WHAT TO PRODUCE ▸ Of all the lines in these entries, how many contain the string "Write"? Give only that count.
________
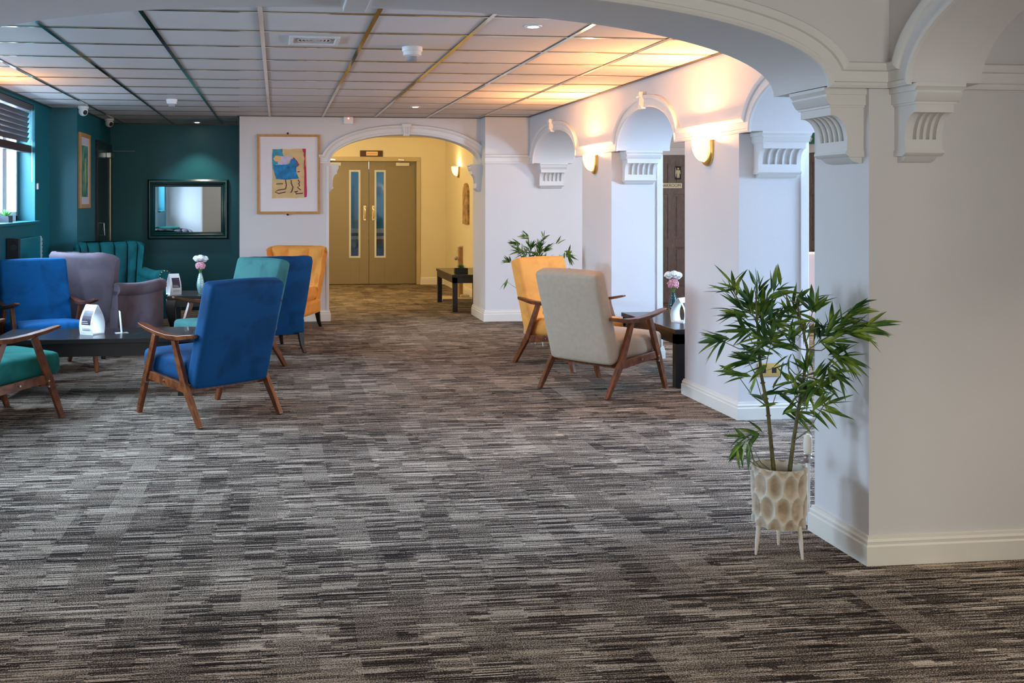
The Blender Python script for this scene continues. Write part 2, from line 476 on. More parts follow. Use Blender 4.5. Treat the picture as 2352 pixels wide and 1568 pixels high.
# arch springing towards the camera on the right
AB = superarch(-3.52, -1.92, SPR+0.008, 0.34, 2.0, 2.0)
mb = MB(); arch_beam(mb, -YF, -1.5, [AB], SPR, CEIL+0.05, ymap, 2.30, 2.575)
struct(mb.build('wall_side_arch', M_WALL, smooth=40), 'wall over the side arch at the upper right', 'wall')
struct(MB().box(2.30, 1.4, 0, 2.575, 1.78, SPR).build('wall_side_arch_pier', M_WALL, smooth=0), 'near pillar carrying the side arch', 'wall')
# rest of the shell
struct(MB().box(3.75, -3.2, 0, 3.9, 4.065, CEIL).build('wall_right', M_WALL, smooth=0), 'right wall of the near hall', 'wall')
wall_holes('wall_rear', 'y', -3.2, 0.15, -2.6, 3.9, 0, CEIL, [(-1.5, 2.1, 0.7, 2.2)], M_WALL, 'wall behind the photographer with an added window opening')
wall_holes('wall_side_room_right', 'x', 6.9, 0.2, 3.9, 13.7, 0, CEIL, [(4.4, 6.8, 0.8, 2.2)], M_WALL, 'right wall of the side room beyond the arcade')
struct(MB().box(4.3, 13.5, 0, 7.1, 13.7, CEIL).build('wall_side_room_back', M_WALL, smooth=0), 'back wall of the side room with the brown door', 'wall')
struct(MB().box(3.75, 3.9, 0, 6.9, 4.065, CEIL).build('wall_side_room_front', M_WALL, smooth=0), 'front wall of the side room', 'wall')

def band(mb, arches, a0, a1, z0, prof, fmap, t0, sign):
    """impost band and archivolts in one run, mitred where they meet"""
    cols = []                       # per profile point: list of (a, z)
    for o, pr in prof:
        run = [(a0, z0+o)]
        for pts in arches:
            q = []
            for i, p in enumerate(pts):
                if i == 0: nx, nz = -1.0, 0.0
                elif i == len(pts)-1: nx, nz = 1.0, 0.0
                else:
                    dx, dz = pts[i+1][0]-pts[i-1][0], pts[i+1][1]-pts[i-1][1]; l = math.hypot(dx, dz); nx, nz = -dz/l, dx/l
                q.append((p[0]+nx*o, p[1]+nz*o))
            zc = z0+o
            i = next(k for k in range(len(q)) if q[k][1] >= zc)
            if i:
                u = (zc-q[i-1][1])/max(1e-6, q[i][1]-q[i-1][1]); cr = (q[i-1][0]+(q[i][0]-q[i-1][0])*u, zc)
            else: cr = (q[0][0], zc)
            for k in range(i): q[k] = cr
            j = next(k for k in range(len(q)-1, -1, -1) if q[k][1] >= zc)
            if j < len(q)-1:
                u = (zc-q[j+1][1])/max(1e-6, q[j][1]-q[j+1][1]); cr2 = (q[j+1][0]+(q[j][0]-q[j+1][0])*u, zc)
            else: cr2 = (q[-1][0], zc)
            for k in range(j+1, len(q)): q[k] = cr2
            run += [cr]+q+[cr2]
        run.append((a1, z0+o)); cols.append((run, pr))
    n = len(cols[0][0])
    rings = [[fmap(run[i][0], run[i][1], t0+sign*pr) for run, pr in cols] for i in range(n)]
    return mb.loft(rings, closed=True, caps=True)

# mouldings (archivolts with their impost bands)
mb = MB(); band(mb, [A1, A2, A3], -11.62, -YF2, SPR, PROF, ymap, XA, -1)
struct(mb.build('trim_3', M_MOULD, smooth=30), 'moulded band round the three small arches', 'moulding')
mb = MB(); band(mb, [AA], -2.3, 2.30, SPR, PROF, xm, YF, -1)
struct(mb.build('trim_4', M_MOULD, smooth=30), 'moulded band round the big foreground arch', 'moulding')
mb = MB(); band(mb, [AB], -YF, -1.52, SPR, PROF, ymap, 2.30, -1)
sweep2d(mb, [(2.57, SPR), (3.74, SPR)], PROF, xm, YF, -1)
struct(mb.build('trim_5', M_MOULD, smooth=30), 'moulded band round the side arch and along the pillar', 'moulding')
PF = [(o*1.15, p*1.2) for o, p in PROF]
mb = MB(); band(mb, [ARF], 0.47, 2.36, 1.80, PF, xm, YB, -1)
sweep2d(mb, [(2.355, 1.80), (2.88, 1.80)], PF, xm, 11.62, -1)
struct(mb.build('trim_6', M_MOULD, smooth=30), 'moulded band round the far arch', 'moulding')

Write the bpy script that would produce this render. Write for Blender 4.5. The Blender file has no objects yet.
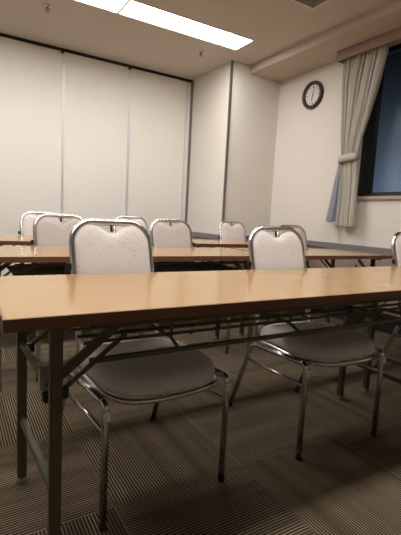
import bpy, bmesh, math, random
from mathutils import Vector, Matrix, noise
random.seed(4)
C = bpy.context.scene.collection
PI = math.pi

# ------------------------------------------------------------------ helpers
def link(name, bm, mat, parent=None, smooth=False, mats=None):
    me = bpy.data.meshes.new(name)
    bmesh.ops.recalc_face_normals(bm, faces=bm.faces[:])
    bm.to_mesh(me); bm.free()
    for m in (mats or [mat]): me.materials.append(m)
    if smooth:
        for p in me.polygons: p.use_smooth = True
    o = bpy.data.objects.new(name, me); C.objects.link(o)
    if parent: o.parent = parent
    return o

def add_box(bm, x0, x1, y0, y1, z0, z1, bevel=0.0, seg=2, mi=0):
    vs = [bm.verts.new(p) for p in ((x0,y0,z0),(x1,y0,z0),(x1,y1,z0),(x0,y1,z0),(x0,y0,z1),(x1,y0,z1),(x1,y1,z1),(x0,y1,z1))]
    fs = [bm.faces.new([vs[i] for i in f]) for f in ((3,2,1,0),(4,5,6,7),(0,1,5,4),(1,2,6,5),(2,3,7,6),(3,0,4,7))]
    for f in fs: f.material_index = mi
    if bevel > 0:
        es = list({e for f in fs for e in f.edges})
        bmesh.ops.bevel(bm, geom=es, offset=bevel, segments=seg, affect='EDGES', clamp_overlap=True)

def box(*a, **k):
    bm = bmesh.new(); add_box(bm, *a, **k); return bm

def add_bar(bm, p, q, w, h, up=(0,0,1)):
    """rectangular bar from p to q, w across and h along 'up'"""
    p, q = Vector(p), Vector(q); d = (q-p).normalized(); upv = Vector(up)
    if abs(d.dot(upv)) > .98: upv = Vector((0,1,0))
    s = d.cross(upv).normalized(); u = s.cross(d).normalized()
    vs = []
    for c in (p, q):
        for a, b in ((-1,-1),(1,-1),(1,1),(-1,1)):
            vs.append(bm.verts.new(c + s*a*w/2 + u*b*h/2))
    fs = [bm.faces.new([vs[i] for i in f]) for f in ((0,1,2,3),(7,6,5,4),(0,4,5,1),(1,5,6,2),(2,6,7,3),(3,7,4,0))]
    es = list({e for f in fs for e in f.edges})
    bmesh.ops.bevel(bm, geom=es, offset=min(w,h)*.18, segments=2, affect='EDGES')

def add_tube(bm, pts, r, n=12, closed=False, flat=1.0, side=None, caps=True):
    """tube through pts; flat scales the section along 'side'"""
    pts = [Vector(p) for p in pts]; N = len(pts); rings = []
    prev = None
    for i, p in enumerate(pts):
        if closed: t = (pts[(i+1) % N]-pts[i-1]).normalized()
        else: t = (pts[min(i+1,N-1)]-pts[max(i-1,0)]).normalized()
        if side is not None: s = Vector(side)
        else: s = prev if prev is not None else (Vector((1,0,0)) if abs(t.x) < .8 else Vector((0,1,0)))
        s = (s - t*s.dot(t)).normalized(); prev = s; u = t.cross(s)
        rings.append([bm.verts.new(p + s*math.cos(2*PI*k/n)*r*flat + u*math.sin(2*PI*k/n)*r) for k in range(n)])
    M = N if closed else N-1
    for i in range(M):
        a, b = rings[i], rings[(i+1) % N]
        for k in range(n): bm.faces.new((a[k], a[(k+1)%n], b[(k+1)%n], b[k]))
    if not closed and caps:
        bm.faces.new(rings[0][::-1]); bm.faces.new(rings[-1])

def smooth_path(pts, rad, n=7):
    """polyline with rounded corners"""
    pts = [Vector(p) for p in pts]; out = [pts[0]]
    for i in range(1, len(pts)-1):
        a, b, c = pts[i-1], pts[i], pts[i+1]
        r = rad[i-1] if isinstance(rad, (list,tuple)) else rad
        p = b + (a-b).normalized()*r; q = b + (c-b).normalized()*r
        for k in range(n+1):
            t = k/n; out.append(p*(1-t)**2 + b*2*t*(1-t) + q*t*t)
    out.append(pts[-1]); return out

def add_lathe(bm, prof, n=32, axis='Z', loc=(0,0,0)):
    loc = Vector(loc); rings = []
    for r, h in prof:
        ring = []
        for k in range(n):
            a = 2*PI*k/n; x, y = r*math.cos(a), r*math.sin(a)
            v = Vector((x,y,h)) if axis == 'Z' else Vector((-h, x, y))
            ring.append(bm.verts.new(loc+v))
        rings.append(ring)
    for a, b in zip(rings, rings[1:]):
        for k in range(n): bm.faces.new((a[k], a[(k+1)%n], b[(k+1)%n], b[k]))
    bm.faces.new(rings[0][::-1]); bm.faces.new(rings[-1])

def tag(o, label, cat, group=None):
    o['label'] = label; o['category'] = cat
    if group: o['group'] = group
    return o

def thing(name, label, cat, loc=(0,0,0), rotz=0, group=None):
    o = bpy.data.objects.new(name, None); C.objects.link(o); o.empty_display_size = .1
    o.location = loc; o.rotation_euler = (0,0,rotz)
    return tag(o, label, cat, group)

def struct(name, bm, mat, parent=None, smooth=False, mats=None):
    o = link(name, bm, mat, parent, smooth, mats); o['kind'] = 'structure'; return o

def copy_tree(o, parent=None):
    c = o.copy(); C.objects.link(c)
    if parent: c.parent = parent
    for ch in [k for k in bpy.data.objects if k.parent == o]: copy_tree(ch, c)
    return c

# ------------------------------------------------------------------ materials
class NT:
    def __init__(s, name):
        s.m = bpy.data.materials.new(name); s.m.use_nodes = True
        s.t = s.m.node_tree; s.b = s.t.nodes['Principled BSDF']
    def n(s, typ, **k):
        nd = s.t.nodes.new(typ)
        for a, v in k.items(): setattr(nd, a, v)
        return nd
    def l(s, a, b): s.t.links.new(a, b)
    def math(s, op, a, b=None, c=None):
        nd = s.n('ShaderNodeMath', operation=op)
        for i, v in enumerate((a, b, c)):
            if v is None: continue
            if isinstance(v, (int,float)): nd.inputs[i].default_value = v
            else: s.l(v, nd.inputs[i])
        return nd.outputs[0]
    def mix(s, f, a, b):
        nd = s.n('ShaderNodeMix', data_type='RGBA')
        for i, v in ((0,f),(6,a),(7,b)):
            if isinstance(v, (int,float)): nd.inputs[i].default_value = v
            elif isinstance(v, tuple): nd.inputs[i].default_value = (*v, 1)
            else: s.l(v, nd.inputs[i])
        return nd.outputs[2]
    def obj(s, scale=(1,1,1)):
        tc = s.n('ShaderNodeTexCoord'); mp = s.n('ShaderNodeMapping'); mp.inputs['Scale'].default_value = scale
        s.l(tc.outputs['Object'], mp.inputs[0]); return mp.outputs[0]
    def noise(s, vec, scale=5, detail=3, rough=.5):
        nd = s.n('ShaderNodeTexNoise'); nd.inputs['Scale'].default_value = scale
        nd.inputs['Detail'].default_value = detail; nd.inputs['Roughness'].default_value = rough
        s.l(vec, nd.inputs['Vector']); return nd.outputs[0]
    def bump(s, h, strength=.3, dist=.002):
        nd = s.n('ShaderNodeBump'); nd.inputs['Strength'].default_value = strength; nd.inputs['Distance'].default_value = dist
        s.l(h, nd.inputs['Height']); s.l(nd.outputs[0], s.b.inputs['Normal'])
    def set(s, **k):
        for a, v in k.items():
            a = a.replace('_', ' ')
            i = s.b.inputs[a]
            if isinstance(v, tuple): v = (*v, 1) if len(v) == 3 else v
            i.default_value = v
        return s

def lin(r, g, b):
    f = lambda c: ((c/255+.055)/1.055)**2.4 if c > 10 else c/255/12.92
    return (f(r), f(g), f(b))

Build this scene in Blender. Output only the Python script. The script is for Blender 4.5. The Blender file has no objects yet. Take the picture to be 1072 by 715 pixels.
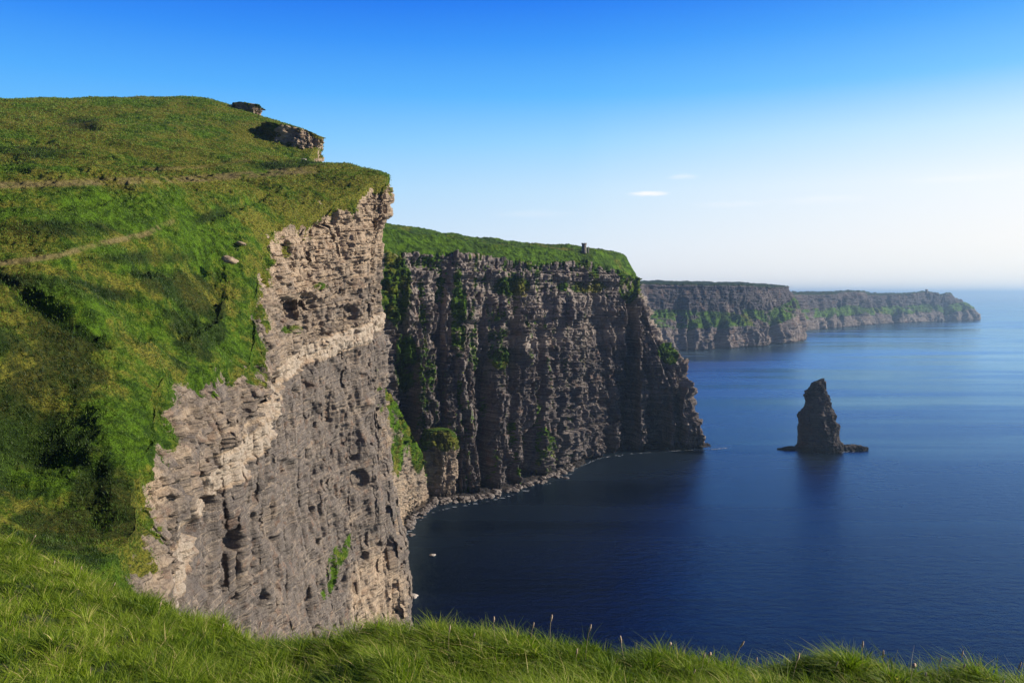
import bpy, math, random
import numpy as np

# ------------------------------------------------------------------ camera, world, sun
S = bpy.context.scene
COL = S.collection
FPX, CX, HY = 834.0, 536.0, 307.6          # focal length in photo pixels, centre column, horizon row
CAMZ = 150.0
cam_d = bpy.data.cameras.new('camera'); cam = bpy.data.objects.new('camera', cam_d); COL.objects.link(cam)
cam.location = (0, 0, CAMZ); cam.rotation_euler = (math.radians(90), 0, 0)
cam_d.sensor_width = 36.0; cam_d.lens = 36.0 * FPX / 1072.0
cam_d.shift_y = -(357.5 - HY) / 1072.0
cam_d.clip_start = 0.1; cam_d.clip_end = 200000.0
S.camera = cam

SUN_AZ, SUN_EL = 84.0, 25.0                # azimuth measured clockwise from the view direction (+Y)
sun_d = bpy.data.lights.new('sun', 'SUN'); sun = bpy.data.objects.new('sun', sun_d); COL.objects.link(sun)
sun_d.energy = 4.9; sun_d.angle = math.radians(0.55); sun_d.color = (1.0, 0.88, 0.72)
sun.rotation_euler = (math.radians(90 - SUN_EL), 0, math.radians(180 - SUN_AZ))
sun.location = (200, 80, 400)

W = bpy.data.worlds.new('World'); S.world = W; W.use_nodes = True
nt = W.node_tree; nt.nodes.clear()
def N(nt, typ, **kw):
    n = nt.nodes.new(typ)
    for k, v in kw.items():
        if k.startswith('i_'):
            n.inputs[k[2:].replace('_', ' ')].default_value = v
        else:
            setattr(n, k, v)
    return n
def ramp(nt, stops, interp='LINEAR'):
    n = nt.nodes.new('ShaderNodeValToRGB'); cr = n.color_ramp; cr.interpolation = interp
    while len(cr.elements) > 1: cr.elements.remove(cr.elements[-1])
    cr.elements[0].position = stops[0][0]; cr.elements[0].color = (*stops[0][1], 1)
    for p, c in stops[1:]:
        e = cr.elements.new(p); e.color = (*c, 1)
    return n
def srgb(r, g, b):
    f = lambda c: (c / 255 / 12.92) if c / 255 <= 0.04045 else ((c / 255 + 0.055) / 1.055) ** 2.4
    return (f(r), f(g), f(b))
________
PROBLEM SOLUTION ▸ 2